Forty-one percent of ‘technology workers’ are ‘business technologists’ – those who report outside of IT departments but create technology or analytics capabilities for internal or external use. Just 10 percent are IT staff, and 49 percent are technology end users.

“If you are thinking about how build business composable organisation, most of the talent, the capability building, is going to come from the business technologies. Guys in IT are important but there is an awful lot of talent out there and we have to figure out in building business composable models how we tap into that talent.”

The multidisciplinary team is one such way.

Designing business processes in parallel with technology capabilities and distributing accountability for digital outcomes beyond the traditional IT organisation to other business units/leaders are also part of building a composable business architecture.

The final pillar is composable technologies.

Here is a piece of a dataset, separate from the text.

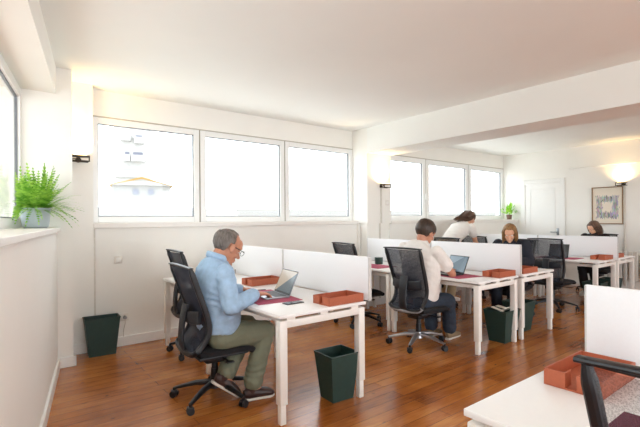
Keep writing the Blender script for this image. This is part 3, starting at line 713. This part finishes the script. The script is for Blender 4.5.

Rowsell-Jones says Gartner surveys show A/NZ organisations are likely to be spending more money on cybersecurity than the top performing composable organisations, and we’re less likely to be investing in areas including AI, hyperautomation and containerisation and orchestration, areas he dubs ‘a great way of making applications truly scale flexible and deployment flexible’.

“Generally this pattern is not one you would see with highly composable businesses.

And the key actions to drive composable technology?

Establishing iterative development techniques such as DevOps as the default approach to development – something just 32 percent of A/NZ organisations are doing, versus 60 percent of highly composable organisations – and establishing continuous and effortless sharing of ideas and access to platforms, tools and know-how across internal functions, product teams, external allies and/or business apartments.

Creating dynamic and easily deployable integration capabilities for connecting data, analytics and application components is also key he says.

“There are no real surprises in any of that. We are generally aware of the solutions, just struggling to make the investments.”